The commission has dealt with an appellant's unavailability after a hearing was started in differing ways. In Vogel v. Albert Trostel Packings Ltd., UI Dec. Hearing No. 91004482JV (LIRC November 22, 1991), the commission affirmed an appeal tribunal dismissal decision where the employee failed to present testimony subject to cross-examination and choose to leave the hearing room instead. A similar decision was reached in Landerman, UI Dec. Hearing No. 03604709MW (LIRC January 21, 2004). Yet, in Keegan v. Remedy Intelligent Staffing, Inc., UI Dec. Hearing No. 00003002MD (LIRC September 11, 2000), the commission treated an employee's leaving during a hearing not as a failure to appear but as a hearing in which the employee was entitled to a decision on the merits of the initial determination. What distinguishes the Keegan case is that the employer/respondent did not appear, so no cross would have occurred. The employee also gave some testimony before leaving. The commission used the employee's testimony in reaching a decision on whether the employee was self-employed and was able and available for work.

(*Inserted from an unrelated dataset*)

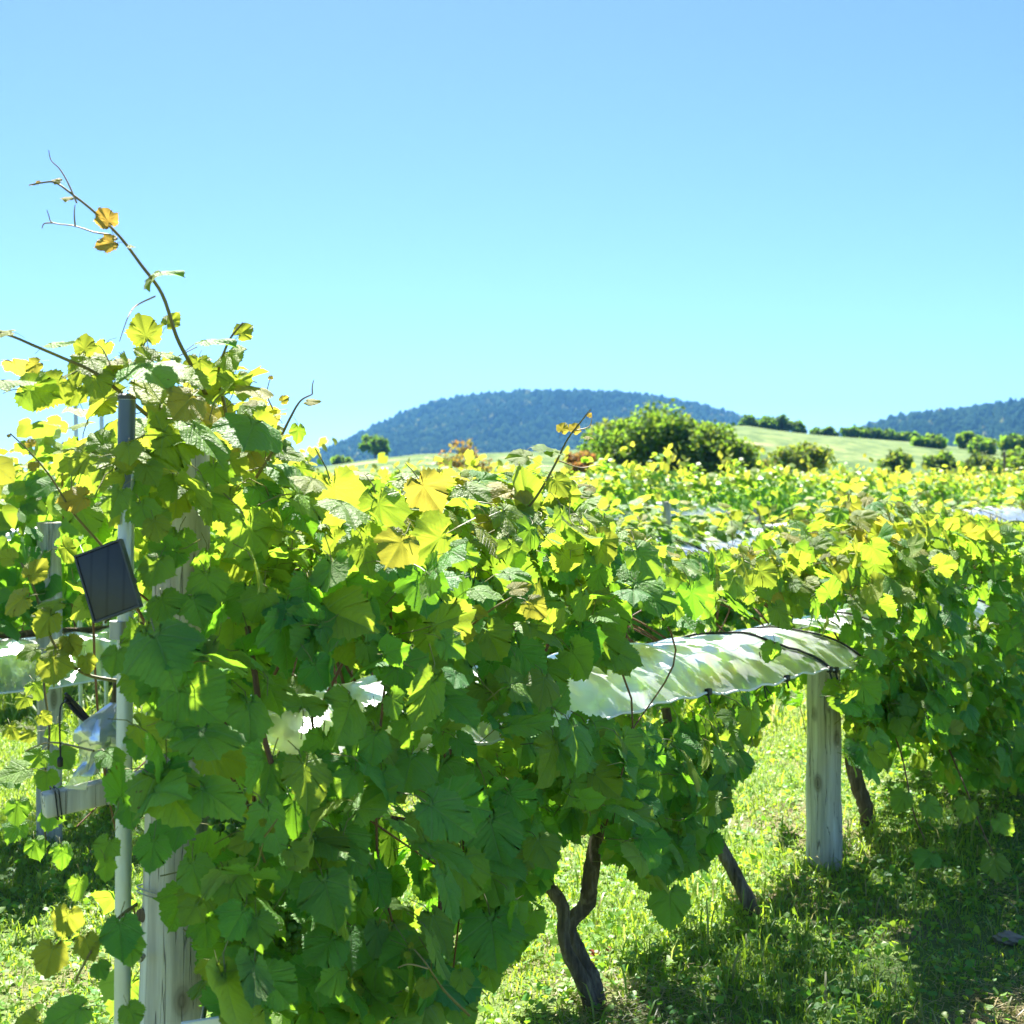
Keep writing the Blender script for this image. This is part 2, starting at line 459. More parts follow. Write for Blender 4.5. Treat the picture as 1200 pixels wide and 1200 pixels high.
def ridge(name, prof, d0, dc, d1, mat, x0, x1, nx=90, ny=26, bumps=0.0, seed=0):
    """a hill: crest profile given as photo bearings, base at d0, crest at dc, back foot at d1"""
    px = np.array([p[0] for p in prof], float); py = np.array([p[1] for p in prof], float)
    xs = np.linspace(x0, x1, nx); h = (560 - np.interp(xs, px, py)) / F * dc + CH
    V = []; loops = []; sizes = []
    ds = np.concatenate([np.linspace(d0, dc, ny), np.linspace(dc, d1, 8)[1:]])
    for d in ds:
        if d <= dc: u = (d - d0) / (dc - d0); k = math.sin(u * math.pi / 2) ** 1.15 if u > 0 else 0
        else: u = (d - dc) / (d1 - dc); k = math.cos(u * math.pi / 2)
        for i, x in enumerate(xs):
            X = (x - 600) / F * d
            z = h[i] * k - .6 * (1 - k) + bumps * k * math.sin(X * 5 / dc * 6 + seed) * math.sin(d / dc * 31 + X * .002)
            V.append((X, d, z))
    for a in range(len(ds) - 1):
        for i in range(nx - 1):
            q = a * nx + i; loops += [q, q + 1, q + 1 + nx, q + nx]; sizes.append(4)
    me = fast_mesh(name, V, loops, sizes, [mat]); o = link(name, me); tag(o, kind='structure')
    return o, np.array(V).reshape(len(ds), nx, 3)

HILL = [(-200, 556), (300, 553), (380, 547), (440, 539), (500, 533), (560, 533), (660, 530), (760, 520), (830, 506), (868, 502), (910, 508), (958, 513), (1075, 521), (1112, 525), (1200, 530), (1400, 536)]
hill, HV = ridge('hill', HILL, 90, 260, 420, M['field'], -150, 1400)
MTN = [(150, 566), (300, 560), (360, 546), (380, 536), (420, 517), (480, 493), (520, 482), (560, 474), (600, 469), (640, 466), (690, 465), (740, 469), (780, 476), (820, 486), (860, 498), (920, 515), (1000, 535), (1100, 556), (1150, 562)]
mountain, MV = ridge('mountain', MTN, 1500, 2300, 3000, M['slope'], 200, 1150, 100, 26, 6)
RH = [(880, 560), (960, 528), (1010, 512), (1040, 504), (1080, 496), (1120, 492), (1160, 485), (1200, 479), (1260, 472), (1350, 470), (1500, 490), (1600, 520)]
rhill, RV = ridge('wooded_hill', RH, 1100, 1700, 2300, M['slope'], 880, 1500, 70, 22, 4, 3)
rhill.name = 'hill.001'

def crowns(name, G, count, size, seed, label):
    """rounded and pointed tree crowns standing close on a far slope"""
    r = np.random.default_rng(seed); ny, nx = G.shape[:2]
    u = r.uniform(0, 21, count) if ny > 25 else r.uniform(0, ny - 1.01, count)
    u = np.clip(r.uniform(.05, 1, count) * (ny - 8) * 1.06, 0, ny - 1.01); v = r.uniform(0, nx - 1.01, count)
    a, b = u.astype(int), v.astype(int); fu, fv = (u - a)[:, None], (v - b)[:, None]
    p = (G[a, b] * (1 - fu) + G[a + 1, b] * fu) * (1 - fv) + (G[a, b + 1] * (1 - fu) + G[a + 1, b + 1] * fu) * fv
    p = p[p[:, 2] > 1]; m = len(p)
    s = size * r.uniform(.6, 1.35, m); hgt = s * r.uniform(.6, 1.15, m)
    k = 7; ring = [(.35, .0), (1.0, .25), (.75, .65), (.3, .92)]
    T = []
    for rr_, zz in ring:
        for j in range(k): T.append((rr_ * math.cos(6.283 * j / k), rr_ * math.sin(6.283 * j / k), zz))
    T.append((0, 0, 1.0)); T = np.array(T); nv = len(T)
    lo = []; sz = []
    for i in range(3):
        for j in range(k): lo += [i * k + j, i * k + (j + 1) % k, (i + 1) * k + (j + 1) % k, (i + 1) * k + j]; sz.append(4)
    for j in range(k): lo += [3 * k + j, 3 * k + (j + 1) % k, nv - 1]; sz.append(3)
    lo = np.array(lo); sz = np.array(sz)
    W = T[None] * np.stack([s * .5, s * .5, hgt], 1)[:, None, :] * r.uniform(.75, 1.25, (m, nv, 1)) + p[:, None, :]
    W[:, :, 2] -= 1.0
    me = fast_mesh(name, W.reshape(-1, 3), (lo[None] + (np.arange(m) * nv)[:, None]).ravel(), np.tile(sz, m), [M['forest']],
                   attrs={'tint': np.repeat(np.clip(r.random(m) * .6 + .4 * np.sin(p[:, 0] * .011 + 2 * np.sin(p[:, 1] * .008)) * np.sin(p[:, 2] * .05 + p[:, 0] * .006) + .2, 0, 1), nv), 'young': np.repeat((r.random(m) < .05) * r.random(m) * .5, nv)})
    return tag(link(name, me), label, 'forest', kind='stuff')
crowns('forest', MV, 17000, 10.5, 5, 'blue green forest covering the round mountain')
crowns('forest', RV, 8000, 9, 6, 'blue green forest covering the low hill at right')

# ------------------------------------------------------------------ the air
def haze():
    mb = MB(); mb.box((0, 0, 149), (11000, 11000, 300))
    o = mb.build('haze', M['white'], smooth=False); o.data.materials.clear()
    m = bpy.data.materials.new('haze_air'); m.use_nodes = True; t = m.node_tree; t.nodes.clear()
    out = t.nodes.new('ShaderNodeOutputMaterial'); v = t.nodes.new('ShaderNodeVolumePrincipled')
    v.inputs['Color'].default_value = (.16, .46, 1.0, 1); v.inputs['Density'].default_value = .00013; v.inputs['Anisotropy'].default_value = .1
    t.links.new(v.outputs[0], out.inputs['Volume']); o.data.materials.append(m)
    tag(o, kind='stuff')
haze()

# ------------------------------------------------------------------ trees
def tree(name, base, hgt, wid, seed, label, group=None, nleaf=2600, leaf=.16, hue=0.0, huevar=.1, dark=0.0, sub=7, low=.12):
    r = np.random.default_rng(seed); rnd = random.Random(seed)
    root = empty(name, base); tag(root, label, 'shrub' if 'shrub' in name else 'tree', group)
    tb = MB(); th = hgt * .55; lean = rnd.uniform(-.06, .06) * hgt
    pts = [Vector((lean * (i / 5) ** 2, 0, -.1 + th * i / 5)) for i in range(6)]
    rad = [max(.02, hgt * .035 * (1 - .13 * i)) for i in range(6)]
    tb.tube(pts, rad, 8, wob=.1, seed=seed)
    blobs = []
    for i in range(sub):
        a = 2 * math.pi * (i + rnd.random() * .6) / sub; q = rnd.uniform(.25, .75)
        zz = hgt * rnd.uniform(low + .22, .80); rad_ = wid * .5 * q * (1.15 - .5 * max(0, zz / hgt - .5))
        c = Vector((math.cos(a) * rad_, math.sin(a) * rad_, zz)); br = Vector((1, 1, .78)) * wid * rnd.uniform(.16, .26)
        blobs.append((c, br))
        s = pts[rnd.randint(1, 4)]
        tb.tube([s, (s + c) / 2 + Vector((0, 0, -.03 * hgt)), c], [hgt * .018, hgt * .012, hgt * .005], 5)
    blobs.append((Vector((lean, 0, hgt * .80)), Vector((1, 1, .8)) * wid * .22))
    tb.build('trunk', M['bark'], root)
    k = r.integers(0, len(blobs), nleaf); C = np.array([b[0] for b in blobs])[k]; S = np.array([b[1] for b in blobs])[k]
    d = r.normal(size=(nleaf, 3)); d /= np.linalg.norm(d, axis=1, keepdims=True)
    rr = r.random((nleaf, 1)) ** .45
    lump = 1 + .25 * np.sin(d[:, :1] * 7 + k[:, None]) * np.sin(d[:, 1:2] * 6 + d[:, 2:3] * 5)
    pos = C + d * S * rr * lump; pos[:, 2] = np.maximum(pos[:, 2], hgt * low * r.uniform(.5, 1.3, nleaf))
    nrm = d * .6 + r.normal(size=(nleaf, 3)) * .7 + np.array([0, 0, .5]); tip = r.normal(size=(nleaf, 3)) + d * .4 + np.array([0, 0, -.5])
    young = np.clip(hue + r.normal(0, huevar, nleaf), 0, 1)
    tint = np.clip(r.random(nleaf) * .7 + .3 * r.random(len(blobs))[k] - dark, 0, 1)
    me = leaves_mesh('crown', pos, nrm, tip, leaf * r.uniform(.6, 1.3, nleaf), tint, young, 2, seed, [M['tree_leaf'], M['stem']])
    link('crown', me, root)
    return root

def hill_z(x, d):
    h = (560 - np.interp(x, [p[0] for p in HILL], [p[1] for p in HILL])) / F * 260 + CH
    if d <= 90: return 0.0
    u = (d - 90) / 170.0
    if d > 260: return float(h * math.cos((d - 260) / 160 * math.pi / 2))
    k = math.sin(u * math.pi / 2) ** 1.15
    return float(h * k - .6 * (1 - k))

def ptree(name, x, ytop, d, wpx, label, **kw):
    """tree at bearing x, its top at photo height ytop, standing d metres off"""
    zb = hill_z(x, d); zt = CH + (560 - ytop) / F * d
    return tree(name, ((x - 600) / F * d, d, max(zb, -.2)), zt - max(zb, -.2), wpx / F * d, label=label, **kw)

# the clump of broad trees beyond the vines
ptree('broad_tree', 775, 472, 66, 165, 'big round crowned tree beyond the vineyard, tallest of the clump', seed=21, nleaf=9000, leaf=.17, sub=12, hue=.04, group='trees beyond the vineyard')
ptree('broad_tree', 717, 486, 70, 100, 'yellow green tree at the left of the tall broad tree', seed=22, nleaf=5200, leaf=.17, sub=9, hue=.16, group='trees beyond the vineyard')
ptree('broad_tree', 742, 482, 67, 90, 'green tree merging into the left flank of the tall broad tree', seed=31, nleaf=4600, leaf=.17, sub=9, hue=.06, group='trees beyond the vineyard')
ptree('broad_tree', 806, 480, 65, 90, 'green tree merging into the right flank of the tall broad tree', seed=32, nleaf=4600, leaf=.17, sub=9, hue=.05, group='trees beyond the vineyard')
ptree('shrub', 868, 512, 63, 60, 'low green shrub at the right foot of the tree clump', seed=33, nleaf=2200, leaf=.15, sub=8, hue=.12, group='trees beyond the vineyard')
ptree('broad_tree', 835, 490, 64, 110, 'olive green tree at the right shoulder of the tall broad tree', seed=23, nleaf=5200, leaf=.17, sub=9, hue=.08, group='trees beyond the vineyard')
ptree('shrub', 680, 522, 60, 52, 'reddish brown shrub at the foot of the broad trees', seed=24, nleaf=1500, leaf=.15, sub=7, hue=.85, huevar=.15, group='trees beyond the vineyard')
ptree('shrub', 545, 506, 62, 75, 'orange tinged bare topped shrub in front of the round mountain', seed=25, nleaf=1150, leaf=.13, sub=9, hue=.62, huevar=.2, group='trees beyond the vineyard')
ptree('broad_tree', 940, 515, 84, 72, 'single low round tree before the pale hill field', seed=26, nleaf=2600, leaf=.23, sub=9, hue=.22, group='trees beyond the vineyard')
ptree('shrub', 897, 537, 76, 55, 'low ochre shrub between the broad trees and round tree', seed=27, nleaf=1200, leaf=.18, sub=6, hue=.45, group='trees beyond the vineyard')
ptree('hill_tree', 439, 510, 255, 38, 'dark lone tree on the hillside under the mountain', seed=28, nleaf=1100, leaf=.55, sub=7, dark=.3)
ptree('shrub', 398, 536, 240, 26, 'small green shrub left of the lone hillside tree', seed=29, nleaf=500, leaf=.5, sub=5, dark=.1)
rt = [(877, 487, 24, 'small dark tree at the left end of the ridge trees'), (897, 489, 28, 'dark tree second along the ridge line'), (917, 487, 30, 'tallest dark tree of the ridge group'), (936, 493, 22, 'dark tree closing the ridge group at right'),
      (957, 502, 16, 'smallest ridge tree, slender and alone'), (972, 500, 16, 'slender ridge tree beside the smallest one'),
      (1000, 501, 32, 'wide dark tree right of the slender ridge pair'), (1022, 502, 26, 'dark bushy tree in the middle of the right ridge clump'), (1042, 505, 26, 'round dark tree on the ridge before the wooded hill'), (1064, 507, 26, 'last dark tree of the ridge clump')]
for i, (x, yt, wp, lb) in enumerate(rt):
    ptree('hill_tree', x, yt, 262, wp, lb, seed=40 + i, nleaf=800, leaf=.6, sub=6, dark=.35, group='trees along the ridge')
rr_ = [(1052, 527, 110, 48, 'bright green shrub tree below the wooded hill', 0.15), (1088, 515, 190, 40, 'mid green tree below the wooded hill at its left', .0),
       (1105, 530, 120, 46, 'olive low tree nearest the power pole', .12), (1134, 506, 200, 26, 'slender tall tree before the wooded hill', .0),
       (1150, 516, 180, 44, 'dense dark tree behind the power pole', .0), (1150, 533, 115, 60, 'low wide green tree left of the power pole', .15),
       (1192, 512, 190, 46, 'dark tree at the right edge of the far tree belt', .0), (1200, 525, 110, 66, 'wide green tree at the right edge before the belt', .1), (1228, 518, 130, 50, 'green tree cut by the right edge', .1)]
for i, (x, yt, d, wp, lb, hu) in enumerate(rr_):
    ptree('broad_tree', x, yt, d, wp, lb, seed=60 + i, nleaf=1500, leaf=.0028 * d, sub=8, hue=hu, dark=.15, group='trees below the wooded hill')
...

Following a review of the record in this matter the commission affirms the ALJ's dismissal as proper in this matter because the initial determination was adverse to the employee, finding that he quit and that his quitting was not within any exceptions and while the employee did present some testimony, the only testimony that may be used was that of the employer because it was subject to cross-examination. The employer's testimony supports the quit no exception determination. Additionally, the manner in which the employee's cellular telephone was "dead" is suspicious, it is odd that when the ALJ tried to contact the employee two times after the connection was severed, there was only loud music with no outgoing message that the "cellular number cannot be reached" or beeping for a message to be left. Finally, the employee failed to immediately contact the hearing office when disconnected.